Adventures in Art: The Getty Drawing Hour - February

Sunday I waited in a 35 min. line of cars into a parking structure. $10 to park to visit The Getty Center. The iconic museum on the hillside. The most wealthy art establishment in the world, and the collection of the estate of oil barron, J. Paul Getty. Not only are the views of Los Angeles breathtaking. But the architecture and artifacts are some of the worlds greatest treasures.

I have been taking advantage of a structured monthly drawing lesson they offer for free entitled The Getty Drawing Hour. So far it has been a fun refresher course for me.

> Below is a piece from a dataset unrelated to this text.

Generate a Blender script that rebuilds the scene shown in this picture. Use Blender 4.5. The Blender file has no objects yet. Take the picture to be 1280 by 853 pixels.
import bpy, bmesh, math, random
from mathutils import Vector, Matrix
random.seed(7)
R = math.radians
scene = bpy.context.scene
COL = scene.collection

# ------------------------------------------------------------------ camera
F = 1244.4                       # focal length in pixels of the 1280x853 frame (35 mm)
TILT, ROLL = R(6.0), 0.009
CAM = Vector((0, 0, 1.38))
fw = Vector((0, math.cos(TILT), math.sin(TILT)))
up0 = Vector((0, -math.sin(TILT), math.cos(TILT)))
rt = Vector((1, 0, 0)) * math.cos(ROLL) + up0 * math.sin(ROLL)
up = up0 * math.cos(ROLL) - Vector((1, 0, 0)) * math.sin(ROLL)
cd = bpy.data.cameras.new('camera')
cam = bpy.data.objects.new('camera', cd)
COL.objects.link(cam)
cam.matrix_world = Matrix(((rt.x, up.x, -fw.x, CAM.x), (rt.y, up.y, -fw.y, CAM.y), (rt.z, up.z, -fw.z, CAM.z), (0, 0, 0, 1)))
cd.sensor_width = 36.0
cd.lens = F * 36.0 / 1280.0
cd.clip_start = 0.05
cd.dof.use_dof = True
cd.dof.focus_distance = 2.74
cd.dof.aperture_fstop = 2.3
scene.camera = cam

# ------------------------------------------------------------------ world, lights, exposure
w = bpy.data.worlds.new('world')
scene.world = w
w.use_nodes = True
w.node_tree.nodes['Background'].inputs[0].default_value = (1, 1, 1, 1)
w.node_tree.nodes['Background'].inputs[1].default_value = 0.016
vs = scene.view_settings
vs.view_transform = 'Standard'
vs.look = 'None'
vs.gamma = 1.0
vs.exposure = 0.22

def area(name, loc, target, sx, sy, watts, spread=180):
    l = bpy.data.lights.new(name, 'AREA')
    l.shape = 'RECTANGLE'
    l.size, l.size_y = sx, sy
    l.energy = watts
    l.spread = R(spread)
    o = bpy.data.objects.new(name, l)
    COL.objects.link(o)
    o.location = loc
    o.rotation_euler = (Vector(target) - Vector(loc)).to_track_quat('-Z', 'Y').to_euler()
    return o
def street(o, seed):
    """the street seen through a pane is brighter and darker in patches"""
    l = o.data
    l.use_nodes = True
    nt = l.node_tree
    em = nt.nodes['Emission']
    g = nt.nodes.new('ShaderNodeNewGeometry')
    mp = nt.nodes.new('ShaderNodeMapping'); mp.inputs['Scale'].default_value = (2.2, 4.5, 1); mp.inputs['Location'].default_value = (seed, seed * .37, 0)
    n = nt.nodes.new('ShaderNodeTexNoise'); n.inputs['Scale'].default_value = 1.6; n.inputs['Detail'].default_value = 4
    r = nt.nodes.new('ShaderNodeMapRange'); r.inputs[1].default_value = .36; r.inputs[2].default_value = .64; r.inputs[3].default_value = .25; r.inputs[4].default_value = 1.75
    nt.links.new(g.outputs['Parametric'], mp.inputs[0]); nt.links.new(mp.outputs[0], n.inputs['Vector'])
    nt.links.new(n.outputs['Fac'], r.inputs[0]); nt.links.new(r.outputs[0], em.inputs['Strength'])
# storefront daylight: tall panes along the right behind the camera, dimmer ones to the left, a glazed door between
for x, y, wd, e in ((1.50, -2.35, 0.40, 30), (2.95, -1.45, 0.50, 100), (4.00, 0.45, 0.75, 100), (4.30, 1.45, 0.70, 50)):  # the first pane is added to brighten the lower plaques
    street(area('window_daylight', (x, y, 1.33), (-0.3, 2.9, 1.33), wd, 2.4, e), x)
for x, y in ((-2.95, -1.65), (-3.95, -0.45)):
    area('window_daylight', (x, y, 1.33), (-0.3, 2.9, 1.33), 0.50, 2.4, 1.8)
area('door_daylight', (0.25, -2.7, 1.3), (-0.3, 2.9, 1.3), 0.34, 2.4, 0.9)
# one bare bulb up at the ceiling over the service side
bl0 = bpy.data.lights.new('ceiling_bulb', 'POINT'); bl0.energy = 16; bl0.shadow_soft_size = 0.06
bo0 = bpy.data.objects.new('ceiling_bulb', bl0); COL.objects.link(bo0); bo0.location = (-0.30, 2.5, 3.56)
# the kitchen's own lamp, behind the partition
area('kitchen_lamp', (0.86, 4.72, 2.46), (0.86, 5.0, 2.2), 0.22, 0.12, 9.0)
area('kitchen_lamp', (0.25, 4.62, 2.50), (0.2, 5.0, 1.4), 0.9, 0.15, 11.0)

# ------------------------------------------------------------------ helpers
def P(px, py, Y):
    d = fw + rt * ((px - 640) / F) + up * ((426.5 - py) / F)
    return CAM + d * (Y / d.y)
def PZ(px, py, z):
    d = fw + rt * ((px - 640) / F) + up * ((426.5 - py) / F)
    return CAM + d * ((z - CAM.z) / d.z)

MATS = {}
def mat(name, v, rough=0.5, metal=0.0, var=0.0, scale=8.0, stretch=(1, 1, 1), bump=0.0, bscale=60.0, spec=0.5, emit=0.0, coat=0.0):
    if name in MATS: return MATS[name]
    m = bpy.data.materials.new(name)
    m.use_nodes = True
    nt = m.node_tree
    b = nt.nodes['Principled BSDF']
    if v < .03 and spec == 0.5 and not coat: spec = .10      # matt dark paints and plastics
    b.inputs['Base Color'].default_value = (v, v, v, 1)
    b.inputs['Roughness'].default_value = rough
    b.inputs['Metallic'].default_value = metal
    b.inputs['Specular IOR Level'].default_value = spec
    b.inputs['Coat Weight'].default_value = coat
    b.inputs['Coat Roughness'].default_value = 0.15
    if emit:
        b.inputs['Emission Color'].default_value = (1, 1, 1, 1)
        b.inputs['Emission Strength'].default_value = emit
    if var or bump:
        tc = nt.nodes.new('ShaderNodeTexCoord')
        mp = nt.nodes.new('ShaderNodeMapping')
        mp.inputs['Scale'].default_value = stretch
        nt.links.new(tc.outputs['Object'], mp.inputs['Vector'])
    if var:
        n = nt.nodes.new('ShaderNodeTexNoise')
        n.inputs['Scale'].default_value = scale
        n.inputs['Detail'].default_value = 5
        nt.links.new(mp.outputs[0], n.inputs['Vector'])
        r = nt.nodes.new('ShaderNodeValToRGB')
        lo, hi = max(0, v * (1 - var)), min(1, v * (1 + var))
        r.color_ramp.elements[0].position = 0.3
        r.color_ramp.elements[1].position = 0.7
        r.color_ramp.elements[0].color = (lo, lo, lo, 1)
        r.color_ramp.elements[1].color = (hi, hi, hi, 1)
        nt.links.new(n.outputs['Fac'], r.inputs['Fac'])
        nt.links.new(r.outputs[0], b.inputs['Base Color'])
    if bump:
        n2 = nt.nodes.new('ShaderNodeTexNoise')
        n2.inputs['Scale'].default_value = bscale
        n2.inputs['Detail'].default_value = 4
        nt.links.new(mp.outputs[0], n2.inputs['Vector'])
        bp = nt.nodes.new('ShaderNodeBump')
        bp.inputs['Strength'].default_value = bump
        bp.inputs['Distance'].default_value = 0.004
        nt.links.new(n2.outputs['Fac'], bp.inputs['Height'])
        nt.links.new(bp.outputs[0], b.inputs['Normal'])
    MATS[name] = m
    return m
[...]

Since I will be not attending school until Fall, I thought it best if I did something in the meantime to keep my drawing "chops" up.

The Getty Drawing Hour theme for the month of February has been Gesture Drawing. Gesture is generally used as a warm up or a way to get the overall action or expression of a piece down in a short amount of time. Or it can be extended and layered upon to create a more in depth study. For this particular session none of our drawing extended beyond a 15 minute study. Instead of using models and/or live studies as is the standard for most art classes, we got to draw from the Getty's exquisite European Renaissance gallery.

The one piece I kept coming back to was the lovely sculpture Female Figure by Giambologna, Florence, Italy 1571 - 1573. Although it was easy to be seduced by the lucious colors of Titian, or the melancholy angles of El Greco, it was the subtle light and shadow that played upon the lovingly carved marble that caught my fancy. I plopped down on the floor and spent a few precious minutes beneath her. Gesture drawing and building up layers. An exercise in structured freedom.

It was so nice to be in class again.